Here is another wonderful reason to celebrate. His name is Alfie and he is a rescue dog recently adopted by a friend of mine. Isn’t he gorgeous? He has only just arrived in his new home, so I hope he settles in well and becomes a special member of the family. I love dogs so I hope one day I’ll get to meet him!

The month of April marks another first birthday – that of the Guardian Children’s Books Website. This is a brilliant site full of book reviews, video interviews with authors, quizzes, the latest children’s book news and even drawing tips! You can sign up and join in the action, writing book reviews yourself and getting involved in discussions. To find out more about the site and how to join, click HERE.

In some parts of the world, people live in such isolated and hard-to-reach places that they can’t enjoy the simple things we take for granted – like books. I recently discovered (from @shedworking on Twitter) that in Venezuela there is a clever new way to bring books to children in remote mountain villages. Book mules!

These animals are very tough and can be used to carry heavy loads along treacherous mountain paths where a four-wheeled vehicle couldn’t go. When the book mule arrives in a village, the children all cry “Bibliomulas!” and race to find something to read. In a place where there are no libraries or bookshops, you can imagine how exciting it would be to see the mule coming!

In some of these places there is starting to be some mobile phone reception, so the mules can carry laptops to give the villagers access to the internet. Cyber mules! This story was reported on a BBC Radio 4 programme called From Our Own Correspondent, and you can read a big article about it HERE. I think it’s brilliant!

If you live in the northern half of the globe, March 20th is officially the first day of spring. After a long, cold winter, the return of blue skies and warmer temperatures is a cause for great celebration! It’s the time for snow to melt away, for migrating birds to fly home again, and for hibernating animals who have been sleeping all winter to wake up. Tiny white snowdrops and golden daffodils start to appear, and soon the trees are covered in blossom! Spring is definitely my favourite time of the year.
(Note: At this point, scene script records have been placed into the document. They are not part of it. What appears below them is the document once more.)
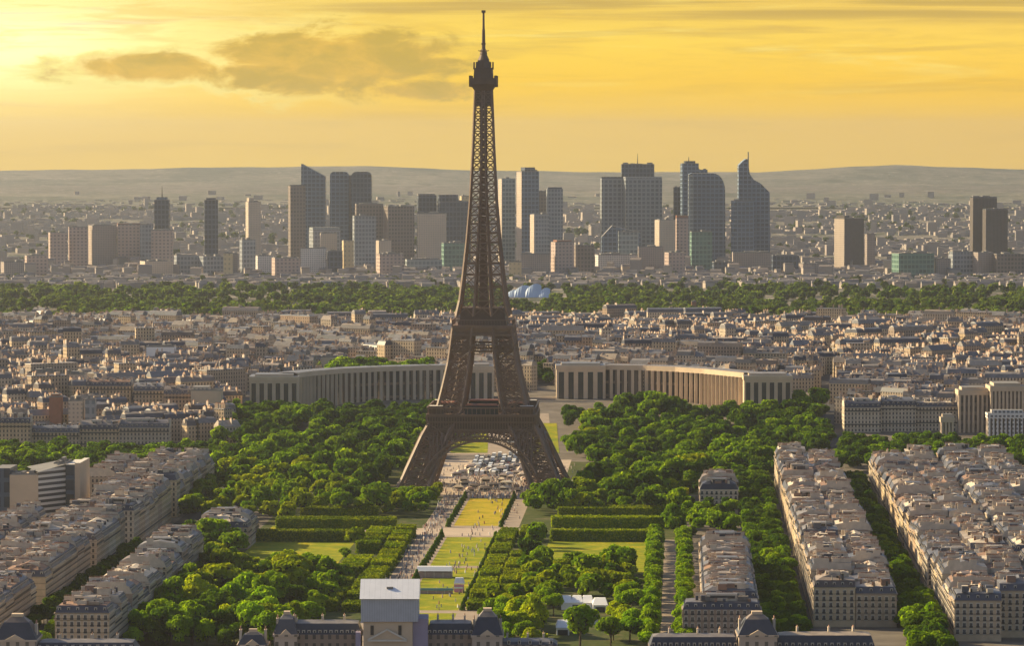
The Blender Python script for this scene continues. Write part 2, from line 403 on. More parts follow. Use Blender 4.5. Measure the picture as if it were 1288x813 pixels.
# ------------------------------------------------------------------ the iron lattice tower
def iron(t):
    p = pos(t); n = t.noise(p, .15, 4); s = t.node('ShaderNodeSeparateXYZ'); t.l.new(p, s.inputs[0])
    c = t.mix(n, (.145, .09, .062), (.23, .145, .10))
    return bsdf(t, c, .55, .35)
M_IRON = mat('brown_iron', iron)
M_IRONP = plain('iron_panel', (.13, .085, .06), .6, .25, .2)
M_REDROOF = plain('red_roof', (.22, .085, .06), .7)
tower = empty('lattice_tower', PF(0, 0, -2.2), -PHI, 'tall brown iron lattice tower on four curved legs, thin antenna against the golden sky', 'tower')
tower.scale = (1, 1, 1.0068)
PO = [(0, 57.5), (14, 51.0), (28, 44.8), (42, 38.6), (50, 34.0), (57, 30.0), (70, 26.6), (90, 22.2), (112, 19.6), (124, 15.8), (145, 13.2), (170, 10.7), (196, 8.7), (230, 7.0), (270, 5.5), (277, 5.3)]
PI_ = [(0, 36.5), (14, 31.6), (28, 26.8), (42, 22.0), (50, 17.5), (57, 13.6), (70, 11.2), (90, 8.4), (112, 6.7), (124, 5.6), (145, 4.6), (170, 3.4), (196, 2.2), (230, 1.4), (277, .8)]
fo = lambda z: float(np.interp(z, *zip(*PO))); fi = lambda z: float(np.interp(z, *zip(*PI_)))
def leg_mesh(sx, sy, zs, wc, wb, fine=True):
    mb = MB()
    def C(z): o, i = fo(z), fi(z); return [Vector((sx*a, sy*b, z)) for a, b in ((o, o), (i, o), (i, i), (o, i))]
    for z0, z1 in zip(zs, zs[1:]):
        A, B = C(z0), C(z1)
        for k in range(4):
            mb.beam(A[k], B[k], wc); j = (k+1) % 4
            mb.beam(A[k], B[j], wb); mb.beam(A[j], B[k], wb); mb.beam(B[k], B[j], wb*1.15)
            if fine:
                am, bm_ = (A[k]+A[j])/2, (B[k]+B[j])/2; lm, rm = (A[k]+B[k])/2, (A[j]+B[j])/2; f = wb*.5
                for p, q in ((am, lm), (am, rm), (bm_, lm), (bm_, rm), (lm, rm), (am, bm_)): mb.beam(p, q, f)
                pass
    return mb
zl = list(np.linspace(0, 57, 8)); zu = list(np.linspace(57, 112, 8))
for sx in (-1, 1):
    for sy in (-1, 1):
        lg = leg_mesh(sx, sy, zl, 1.9, .72)
        # masonry foot
        lg.build('leg', M_IRON, tower)
        for a, b in ((57, 57), (36.5, 57), (36.5, 36.5), (57, 36.5)):
            fb = MB(); fb.frus(sx*a-5, sx*a+5, sy*b-5, sy*b+5, -.5, 4, 1.5, 1.5); fb.build('leg_footing', M_STACK, tower)
        leg_mesh(sx, sy, zu, 1.5, .55).build('upper_leg', M_IRON, tower)
# arches and their lattice spandrels on the four faces
for k in range(4):
    mb = MB(); rot = Matrix.Rotation(k*math.pi/2, 3, 'Z')
    def tp(x, d, z): return rot @ Vector((x, -d, z))
    N = 28; rad = 37.0; pts = []
    for i in range(N+1):
        a = math.pi*(.06+.88*i/N); x = -rad*math.cos(a); z = 2.5+35.5*math.sin(a); pts.append((x, z))
    for (x0, z0), (x1, z1) in zip(pts, pts[1:]):
        d0, d1 = fo(z0)+.8, fo(z1)+.8
        if min(z0, z1) < 13: continue
        def out(x, z, e): l = math.hypot(x, z-2.5) or 1; return x*(1+e/l), 2.5+(z-2.5)*(1+e/l)
        a0, a1 = out(x0, z0, 3.2), out(x1, z1, 3.2)
        mb.beam(tp(x0, d0, z0), tp(x1, d1, z1), 1.3); mb.beam(tp(a0[0], d0, a0[1]), tp(a1[0], d1, a1[1]), 1.0)
        mb.beam(tp(x0, d0, z0), tp(a1[0], d1, a1[1]), .5); mb.beam(tp(x1, d1, z1), tp(a0[0], d0, a0[1]), .5)
        mb.beam(tp(x0, d0, z0), tp(a0[0], d0, a0[1]), .5)
        if z0 > 20:
            zt = 43.5
            mb.beam(tp(a0[0], d0, a0[1]), tp(a0[0], fo(zt), zt), .55)
            mb.beam(tp(a0[0], d0, a0[1]), tp(a1[0], fo(zt), zt), .4)
    mb.build('arch', M_IRON, tower)
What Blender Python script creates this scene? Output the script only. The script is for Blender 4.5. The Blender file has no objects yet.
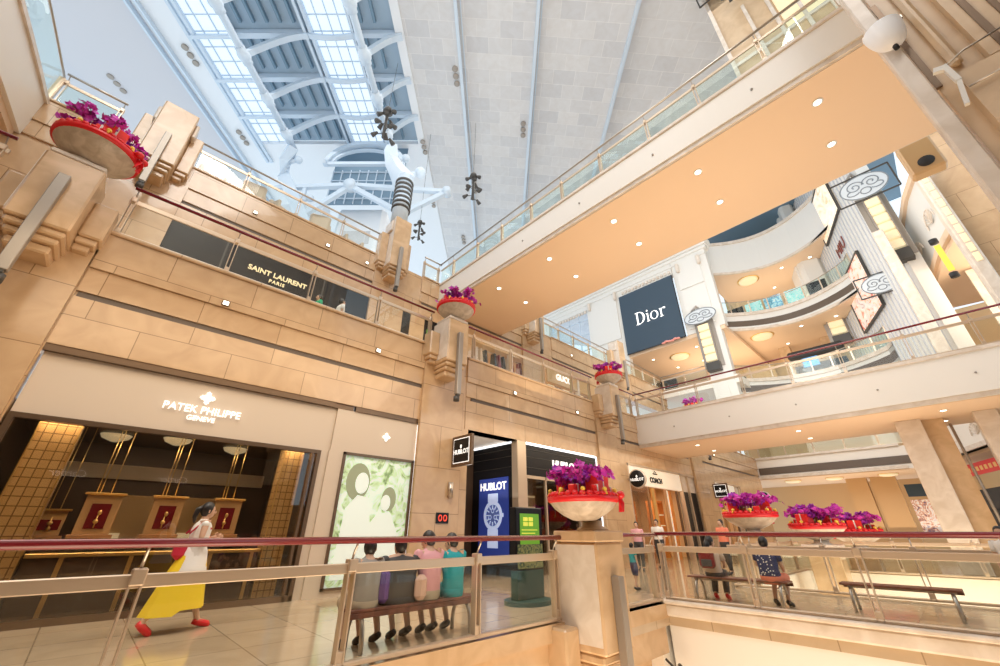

Many artists through the ages have tried to capture the delight and beauty of spring. During the Renaissance in Italy, the painter Sandro Botticelli created a giant work of art called Primavera (“spring” in Italian). In it he shows the goddess of spring in an orange grove surrounded by nymphs. Above her you can see a little winged boy with a bow and arrow. He is not just any naughty child – he is Cupid, and anyone who is hit by his little arrow will fall in love.

About 100 years later, another Italian artist, Giuseppe Arcimboldo, created strange portraits of people whose heads seemed to be made of vegetables or flowers! His version of Primavera is a woman with roses for ears, a leafy green dress and all sorts of wild flowers for hair.

In the 1890s a Czech artist called Alfons Mucha became very successful in Paris painting beautiful women in flowing gowns for theatrical posters, book illustrations and advertisements in magazines and newspapers. His style was very distinctive and it soon became known as Art Nouveau (“new art”). Mucha’s version of spring (Le Printemps) is typical of his most famous work.

This curvy, elongated style was adopted by other artists across Europe, including the famous Glasgow couple Charles Rennie Mackintosh and Margaret Macdonald. They designed beautiful interiors using similar elongated female forms in their decorative panels. A good example of this is Margaret Macdonald’s piece, The May Queen, which also has a spring theme!

But it was not only artists whose work was inspired by the coming of spring. Antonio Vivaldi, an Italian composer who lived over 300 years ago, wrote a beautiful piece of music (now very famous) called The Four Seasons. In the section called Spring he recreated the sound of wild thunderstorms and gently melting snow. If you want to listen to Vivaldi’s amazing musical Spring, click HERE.

Perhaps as you listen you will be inspired to create your own spring work of art!